Tuesday, April 23, 2024

A Couple


A COUPLE   ***

Frederick Wiseman
2022























IDEA:  In the wake of her husband's death, Sofia Tolstoy laments the patriarchal oppression she experienced during her marriage.



BLURB:  A Couple is an interesting experiment that becomes fascinating when considered in the context of Frederick Wiseman’s oeuvre. The film is almost the perfect inverse of the director’s typical, documentary film: instead of a bustling social setting, it takes place entirely in depopulated nature, and instead of observing a panoply of people it features just one. Wiseman’s documentaries capture the sprawling canvas of society through a rhizomatic accretion of details, but here, in lieu of its physical presence, society is depicted through the didactic direct-address of monologue.
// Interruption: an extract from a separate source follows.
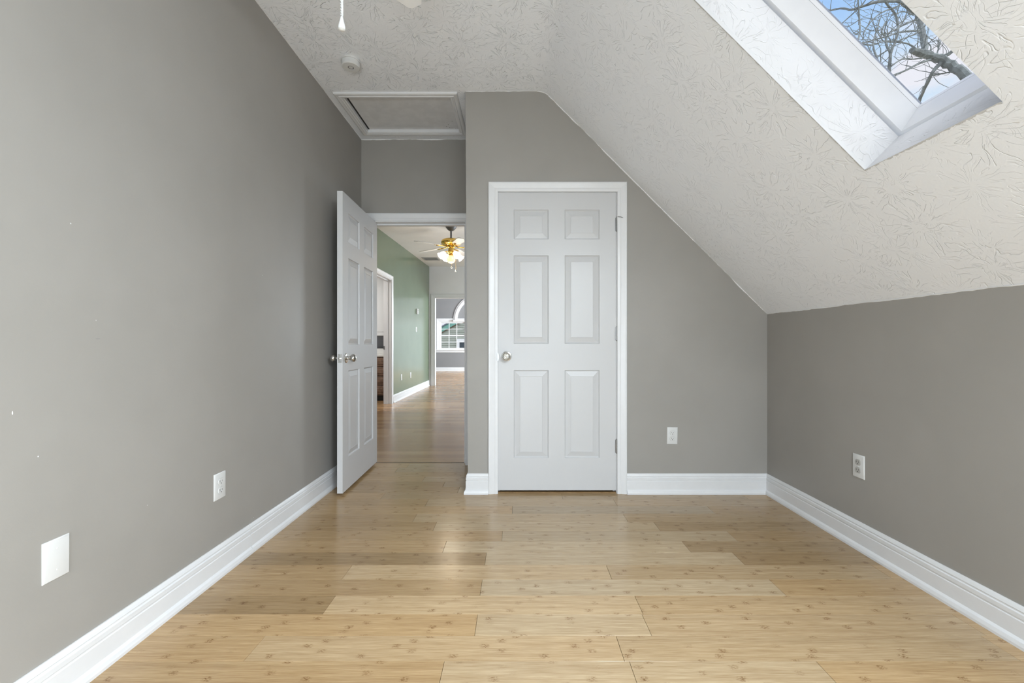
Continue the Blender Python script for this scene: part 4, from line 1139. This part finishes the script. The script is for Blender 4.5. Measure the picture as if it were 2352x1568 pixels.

Ultimately, it’s structure that binds A Couple to Wiseman’s other work; in formal terms, through his characteristic alternation between static interstitial shots and human activity, and in thematic terms, through his exploration of the structure of an institution, in this case heterosexual marriage. The film suggests that it is only divorced from her geographical and cultural context - literally removed from the material confines of society - that Sophia Tolstoy or any other 19th-century wife could voice her grievances as a woman. Wiseman underscores the temporal dislocation by adapting Tolstoy’s words into an entirely different language, recited by another in what amounts to a theatrical reading. It’s this quality of ventriloquy and the social realities it betrays that, ironically, make A Couple feel quite like a documentary after all.